Perhaps the ugliest road bump that lays in wait for parents headed toward retirement is college planning. The very word "tuition" can strike fear into the hearts of even the most savvy retirement savers, especially those with kids in high school. Just at the point when parents see their retirement accounts finally starting to show some tangible growth of their own, they are assaulted with tuition bills that can easily equal or exceed the rest of their debt combined. And while much attention and advice has been devoted to planning for college, far less emphasis has been placed on helping families actually pay for college when they don't have years and years to save for it.

Last-Minute Alternatives
Even parents who do not have long-term savings laid up for their children's educations have a number of weapons they can use against the tuition monster. The effective coordination of some or all of these alternatives can make a substantial difference in the overall education bill that is ultimately presented to them. While several of these techniques are fairly common, there are some lesser-known strategies that can greatly benefit parents as well.



  • Education tax credits - The hope and lifetime learning credits can provide a shot in the arm for parents (and students) seeking relief from college expenses. (To read more on this topic, see Clearing Up Tax Confusion For College Savings Accounts.)

  • Student loans - Loans may be the most common remedy for college costs. Their potential deductibility makes them more palatable as well. It may be more financially sound to have Junior take on the debt for his own schooling, but make sure to discuss this option with a financial advisor before letting your child shoulder this debt. (To learn more about these loans, see Getting A Loan Without Your Parents and Pay For A College Education With Retirement Funds.)

  • Scholarships - The notion of scholarships can make parents dance to the music now playing in their ears. The more expensive the school is, the louder the music plays. Ensure that you and your kids are aware of all the options available to you and make sure that your children apply for any and all applicable grants.

  • Asset shifting - A critical issue to explore when applying for financial aid is shifting assets to avoid excess taxes and increased interest payments. Many parents are unaware that cash value life insurance and annuities of any kind do not count as assets on the FAFSA financial aid form.

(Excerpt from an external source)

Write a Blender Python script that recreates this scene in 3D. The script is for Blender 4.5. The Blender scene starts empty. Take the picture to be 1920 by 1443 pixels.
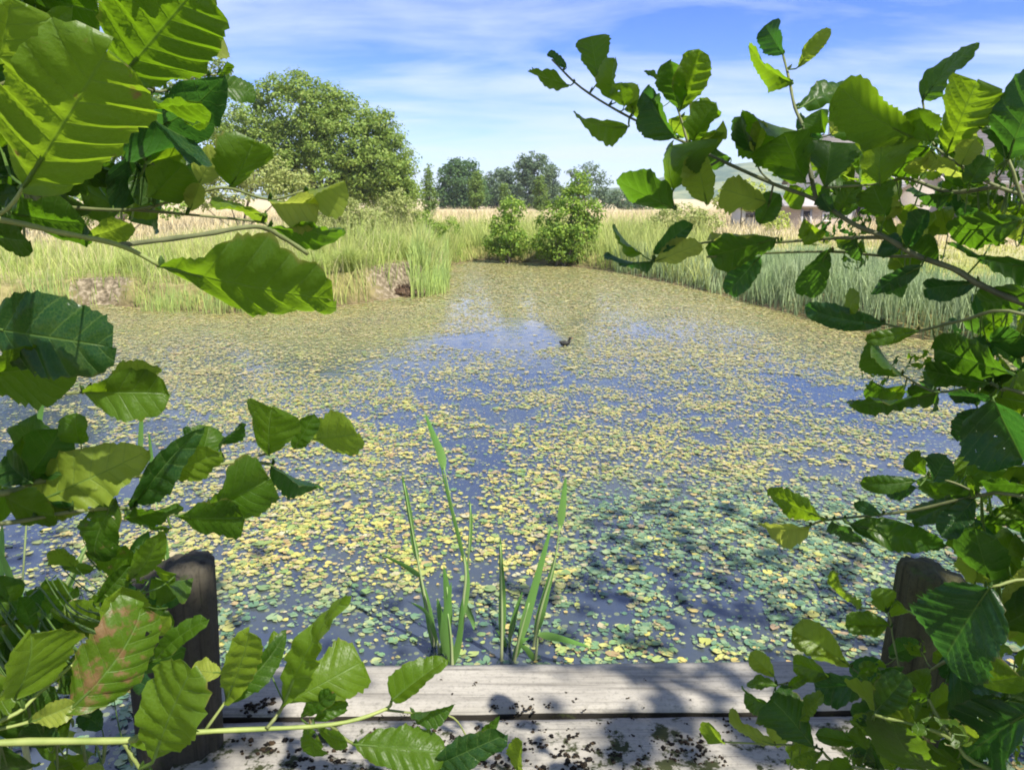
import bpy, math, random
import numpy as np
from mathutils import Vector

random.seed(7)
RNG = np.random.default_rng(11)
SC = bpy.context.scene
COL = SC.collection
R = math.radians

# ------------------------------------------------------------------ camera
F = 1440.0
PITCH = math.atan((721.5 - 370) / F)
CAM = np.array([0.0, 0.0, 1.6])
cp, sp = math.cos(PITCH), math.sin(PITCH)
RIGHT = np.array([1.0, 0, 0]); FWD = np.array([0, cp, -sp]); UP = np.array([0, sp, cp])
cam_data = bpy.data.cameras.new('camera')
cam = bpy.data.objects.new('camera', cam_data); COL.objects.link(cam)
cam.location = CAM; cam.rotation_euler = (math.pi / 2 - PITCH, 0, 0)
cam_data.sensor_width = 36; cam_data.lens = F / 1920 * 36
cam_data.clip_start = 0.02; cam_data.clip_end = 8000
SC.camera = cam

def ray(x, y):
    return FWD + RIGHT * ((x - 960) / F) - UP * ((y - 721.5) / F)
def P(x, y, d):                 # point at depth d along the view axis
    return CAM + ray(x, y) * d
def PY(x, y, Y):                # point at world distance Y
    r = ray(x, y); return CAM + r * (Y / r[1])
def G(x, y, z):                 # point on a level plane
    r = ray(x, y); return CAM + r * ((z - CAM[2]) / r[2])
def to_px(p):
    q = np.asarray(p) - CAM
    d = q @ FWD
    return 960 + F * (q @ RIGHT) / d, 721.5 - F * (q @ UP) / d, d

WATER = -0.25
SUN_AZ, SUN_EL = R(136), R(54)          # azimuth clockwise from +Y
SUN = np.array([math.sin(SUN_AZ) * math.cos(SUN_EL), math.cos(SUN_AZ) * math.cos(SUN_EL), math.sin(SUN_EL)])

# ------------------------------------------------------------------ helpers
def tag(o, label=None, cat=None, group=None, kind=None):
    if label: o['label'] = label
    if cat: o['category'] = cat
    if group: o['group'] = group
    if kind: o['kind'] = kind
    return o
def empty(name, loc, label, cat, group=None):
    o = bpy.data.objects.new(name, None); COL.objects.link(o); o.location = [float(v) for v in loc]
    o.empty_display_size = 0.1
    return tag(o, label, cat, group)
def link(name, me, mat=None, parent=None, origin=None):
    if mat is not None and not me.materials: me.materials.append(mat)
    o = bpy.data.objects.new(name, me); COL.objects.link(o)
    if parent is not None:
        o.parent = parent
        loc = np.zeros(3); q = parent
        while q is not None:
            loc = loc + np.array(q.location); q = q.parent
        o.location = [float(v) for v in -loc] if origin is None else [float(v) for v in (np.array(origin) - loc)]
    elif origin is not None:
        o.location = [float(v) for v in origin]
    return o
def mesh_np(name, V, faces, smooth=False):
    """faces: int array (n,k) or list of such arrays"""
    if isinstance(faces, np.ndarray): faces = [faces]
    V = np.asarray(V, dtype=np.float32)
    me = bpy.data.meshes.new(name)
    me.vertices.add(len(V)); me.vertices.foreach_set('co', V.ravel())
    nl = sum(f.size for f in faces); nf = sum(len(f) for f in faces)
    me.loops.add(nl); me.loops.foreach_set('vertex_index', np.concatenate([f.ravel() for f in faces]).astype(np.int32))
    tot = np.concatenate([np.full(len(f), f.shape[1], dtype=np.int32) for f in faces])
    st = np.concatenate([[0], np.cumsum(tot)[:-1]]).astype(np.int32)
    me.polygons.add(nf); me.polygons.foreach_set('loop_start', st)
    try: me.polygons.foreach_set('loop_total', tot)
    except Exception: pass
    if smooth: me.polygons.foreach_set('use_smooth', np.ones(nf, dtype=bool))
    me.update(calc_edges=True); me.validate()
    return me
def set_attr(me, name, vals):
    a = me.attributes.new(name, 'FLOAT', 'POINT'); a.data.foreach_set('value', np.asarray(vals, dtype=np.float32))
def set_vec(me, name, vals):
    a = me.attributes.new(name, 'FLOAT_VECTOR', 'POINT'); a.data.foreach_set('vector', np.asarray(vals, dtype=np.float32).ravel())

class Geo:
    """collects vertices and faces of ONE mesh"""
    def __init__(self): self.v = []; self.f = {}; self.n = 0; self.a = []
    def add(self, V, faces, attr=None):
        V = np.asarray(V, float)
        for f in (faces if isinstance(faces, list) else [faces]):
            f = np.asarray(f, dtype=np.int64); self.f.setdefault(f.shape[1], []).append(f + self.n)
        self.v.append(V); self.n += len(V)
        if attr is not None: self.a.append(np.asarray(attr, float))
    def mesh(self, name, smooth=False):
        return mesh_np(name, np.concatenate(self.v), [np.concatenate(q) for q in self.f.values()], smooth)
    def box(self, x0, x1, y0, y1, z0, z1):
        V = [(x, y, z) for x in (x0, x1) for y in (y0, y1) for z in (z0, z1)]
        self.add(V, np.array([(0, 1, 3, 2), (4, 6, 7, 5), (0, 4, 5, 1), (2, 3, 7, 6), (0, 2, 6, 4), (1, 5, 7, 3)]))

def unit(v): return v / max(1e-9, np.linalg.norm(v))
def tube(pts, rad, n=7, cap=True):
    pts = np.asarray(pts, float); m = len(pts); V = []
    T = np.gradient(pts, axis=0)
    ref = np.array([0.13, 0.27, 0.95])
    for i in range(m):
        t = unit(T[i]); b = np.cross(t, ref)
        if np.linalg.norm(b) < .15: b = np.cross(t, [1, 0, 0])
        b = unit(b); c = np.cross(t, b)
        for k in range(n):
            a = 2 * math.pi * k / n
            V.append(pts[i] + rad[i] * (math.cos(a) * b + math.sin(a) * c))
    Fq = [(i * n + k, i * n + (k + 1) % n, (i + 1) * n + (k + 1) % n, (i + 1) * n + k) for i in range(m - 1) for k in range(n)]
    out = [np.array(Fq)]
    if cap: out.append(np.array([list(range(n))[::-1], [(m - 1) * n + k for k in range(n)]]))
    return np.array(V), out
def smooth_line(pts, k=4):
    """Catmull-Rom"""
    p = [np.asarray(q, float) for q in pts]
    if len(p) < 3:
        return np.array([p[0] + (p[-1] - p[0]) * t for t in np.linspace(0, 1, k + 1)])
    p = [2 * p[0] - p[1]] + p + [2 * p[-1] - p[-2]]
    out = []
    for i in range(1, len(p) - 2):
        for t in np.linspace(0, 1, k, endpoint=False):
            a, b, c, d = p[i - 1], p[i], p[i + 1], p[i + 2]
            out.append(.5 * (2 * b + (c - a) * t + (2 * a - 5 * b + 4 * c - d) * t * t + (3 * b - a - 3 * c + d) * t ** 3))
    out.append(p[-2]); return np.array(out)

_perm = np.random.default_rng(3).random((257, 257))
def vnoise(x, y):
    x = np.asarray(x, float); y = np.asarray(y, float)
    xi = np.floor(x).astype(int); yi = np.floor(y).astype(int); fx = x - xi; fy = y - yi
    fx = fx * fx * (3 - 2 * fx); fy = fy * fy * (3 - 2 * fy)
    a = _perm[xi % 256, yi % 256]; b = _perm[(xi + 1) % 256, yi % 256]; c = _perm[xi % 256, (yi + 1) % 256]; d = _perm[(xi + 1) % 256, (yi + 1) % 256]
    return (a * (1 - fx) + b * fx) * (1 - fy) + (c * (1 - fx) + d * fx) * fy
def fbm(x, y, o=4):
    s = 0; a = .5; t = 0
    for i in range(o):
        s = s + a * vnoise(x * 2 ** i + 17 * i, y * 2 ** i + 31 * i); t += a; a *= .5
    return s / t
def smst(e0, e1, x):
    t = np.clip((x - e0) / (e1 - e0), 0, 1); return t * t * (3 - 2 * t)

# ------------------------------------------------------------------ materials
class M:
    def __init__(self, name):
        self.m = bpy.data.materials.new(name); self.m.use_nodes = True
        self.t = self.m.node_tree; self.t.nodes.clear(); self.out = self.N('ShaderNodeOutputMaterial')
    def N(self, ty, **kw):
        n = self.t.nodes.new(ty)
        for k, v in kw.items():
            if hasattr(n, k): setattr(n, k, v)
        return n
    def L(self, a, b): self.t.links.new(a, b)
    def put(self, sock, v):
        if isinstance(v, bpy.types.NodeSocket): self.L(v, sock)
        elif isinstance(v, (tuple, list)):
            sock.default_value = tuple(v) + ((1,) if len(v) == 3 and sock.type == 'RGBA' else ())
        else: sock.default_value = v
    def math(self, op, a, b=None, c=None, clamp=False):
        n = self.N('ShaderNodeMath', operation=op, use_clamp=clamp)
        self.put(n.inputs[0], a)
        if b is not None: self.put(n.inputs[1], b)
        if c is not None: self.put(n.inputs[2], c)
        return n.outputs[0]
    def mix(self, f, a, b, bt='MIX'):
        n = self.N('ShaderNodeMix', data_type='RGBA', blend_type=bt)
        self.put(n.inputs[0], f); self.put(n.inputs[6], a); self.put(n.inputs[7], b)
        return n.outputs[2]
    def ramp(self, f, stops, interp='LINEAR'):
        n = self.N('ShaderNodeValToRGB'); cr = n.color_ramp; cr.interpolation = interp
        while len(cr.elements) < len(stops): cr.elements.new(0.5)
        for e, (p, c) in zip(cr.elements, stops):
            e.position = p; e.color = tuple(c) + (1,) if not isinstance(c, (int, float)) else (c, c, c, 1)
        self.put(n.inputs[0], f); return n.outputs[0]
    def noise(self, scale, detail=4, vec=None, rough=.55, stretch=None, coord='Object'):
        n = self.N('ShaderNodeTexNoise'); n.inputs['Scale'].default_value = scale
        n.inputs['Detail'].default_value = detail; n.inputs['Roughness'].default_value = rough
        if vec is None:
            tc = self.N('ShaderNodeTexCoord'); vec = tc.outputs[coord]
        if stretch is not None:
            mp = self.N('ShaderNodeMapping'); mp.inputs['Scale'].default_value = stretch; self.L(vec, mp.inputs[0]); vec = mp.outputs[0]
        self.L(vec, n.inputs['Vector']); return n.outputs[0]
    def attr(self, name, out='Fac'):
        n = self.N('ShaderNodeAttribute'); n.attribute_name = name; return n.outputs[out]
    def island(self): return self.N('ShaderNodeNewGeometry').outputs['Random Per Island']
    def bump(self, h, strength=.3, dist=.01):
        n = self.N('ShaderNodeBump'); n.inputs['Strength'].default_value = strength; n.inputs['Distance'].default_value = dist
        self.L(h, n.inputs['Height']); return n.outputs[0]
    def pbr(self, color, rough=.7, spec=.3, normal=None, trans=None, tfac=.4, alpha=None):
        b = self.N('ShaderNodeBsdfPrincipled'); self.put(b.inputs['Base Color'], color)
        self.put(b.inputs['Roughness'], rough); b.inputs['Specular IOR Level'].default_value = spec
        if normal is not None: self.L(normal, b.inputs['Normal'])
        o = b.outputs[0]
        if trans is not None:
            t = self.N('ShaderNodeBsdfTranslucent'); self.put(t.inputs[0], trans)
            if normal is not None: self.L(normal, t.inputs['Normal'])
            mx = self.N('ShaderNodeMixShader'); self.put(mx.inputs[0], tfac)
            self.L(o, mx.inputs[1]); self.L(t.outputs[0], mx.inputs[2]); o = mx.outputs[0]
        if alpha is not None:
            tr = self.N('ShaderNodeBsdfTransparent'); mx = self.N('ShaderNodeMixShader')
            self.put(mx.inputs[0], alpha); self.L(tr.outputs[0], mx.inputs[1]); self.L(o, mx.inputs[2]); o = mx.outputs[0]
        self.L(o, self.out.inputs[0]); return self.m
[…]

    Investing 401(k) assets within an annuity can yield an enormous difference in the amount of financial aid that is available to the family. A worker with $250,000 in his or her 401(k) and another $150,000 inside a Roth IRA will not have to declare any of it as eligible assets when applying for aid. Furthermore, shifting assets into insurance-based vehicles will aid parents in retirement planning as well, as these instruments grow tax-deferred. If parents have $100,000 in taxable liquid assets that they do not want to have to declare, moving the money into an annuity will both allow it to grow without tax bills until retirement and improve the parents' implied financial need for the FAFSA form. Therefore, this strategy can help parents to accomplish two goals at once.
Shifting funds from a custodial account to a 529 plan can improve the chances for financial aid as well, as the College Cost Savings Act of 2007 stipulates that 529 plans that are owned by a third party do not count as assets on the FAFSA. Finally, gifting appreciated assets that you may have will allow for a step-up in cost basis when the student sells the asset and will also reduce your declarable assets. (For related reading, see Chooosing The Right Type Of 529 Plan.)



  • Hiring children for your business - Parents that own businesses should hire their kids as employees. This allows the students to not only earn income that can be used to pay for college expenses, but could potentially make them eligible for the earned income credit and possibly other credits as well. This is especially effective for students who are at least 24 years old and can no longer be claimed as dependents even though they are away at school. If they are less than 24 years of age, then it may be necessary to compute the parents' tax return both with and without the children as dependents to see which way is more beneficial. (To learn more about the earned income credit, see Using Tax Lots: A Way To Minimize Taxes.)

Understanding the myriad variables that enter into effective college planning and how they interact with each other can be difficult without a written comprehensive financial plan, or at least a college funding plan. Parents will need to see how much tuition will be covered by loans, how much can be paid for with savings and how much the student needs to earn in order to get a clear picture of where they currently stand. Estimating tax credits and deductions may also be helpful. A fairly accurate cash flow analysis can be run here, because both the time frame and projected expenses are fairly defined. But knowing exactly how college funding will affect retirement planning is also critical, and a comprehensive financial plan can also clearly illustrate this issue. Delaying retirement for a few years in order to pay for college may be necessary, and parents need to know what impact tuition may have on their future plans. (To read more about college vs. retirement payments, read Don't Forget The Kids: Save For Their Education And Retirement and Close The Bank Of Mom And Dad.)

Conclusion
Using every resource available to you will help to ease the burden of college planning, but knowing how to effectively coordinate those resources is of utmost importance. It is never too late to begin planning for your student's future, even if it is less than a year away. Consult with a financial planner or college planner in order to find out what resources are available for you.